At New York Fashion Week in September 2012, adidas Y-3 revealed its Spring/Summer 2013 collection with an “Interactive Live Stream Experience” built by Acne Production. The online audience got four different runway views, could magnify one view without losing perspective of the show as a whole, and could pin each look to Pinterest.
Since 2010, I have noticed a steady increase in innovations at fashion shows around the world. This execution pushed that trend forward by treating the live stream itself as a designed product, not a passive camera feed.
The context. Y-3 at New York Fashion Week
The show marked the 10th anniversary of adidas’ partnership with Yohji Yamamoto. Athletes, celebrities, and fashion mavens gathered at St John’s Center, which was transformed by Dev Harlan’s 3D projections.
The experience. Four views, one zoomed, full context retained
Acne set up the live stream with four concurrent runway angles. The key interaction was control. Viewers could enlarge one view, but never lost the broader frame of the show. That balance made the stream feel curated and intentional, rather than fragmented.
Why Pinterest mattered in the flow
Pinning each look turned viewing into collecting. It captured intent at the moment of attention and let the audience take the show with them. One click turned a runway moment into a saved, shareable reference.
A few fast answers before you act
What was the adidas Y-3 Interactive Live Stream?
It was a multi-angle live stream for the Y-3 Spring/Summer 2013 runway that let viewers zoom one camera view while still keeping the full-show context, and pin looks to Pinterest.
What was the core interaction pattern?
Multi-view streaming with user-controlled emphasis.
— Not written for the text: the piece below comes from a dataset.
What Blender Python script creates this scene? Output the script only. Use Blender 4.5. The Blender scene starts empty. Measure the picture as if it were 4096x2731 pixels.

Viewers chose what to focus on without breaking the narrative of the show.
Why did “keep context” matter in live streaming?
If zoom removed context, viewers felt lost. Keeping the full show visible preserved rhythm and made the experience feel like one coherent event.
What is the practical lesson for digital show formats?
Design the stream like a product. Give the audience simple controls that match how they watch, and offer a frictionless way to save and share what they like.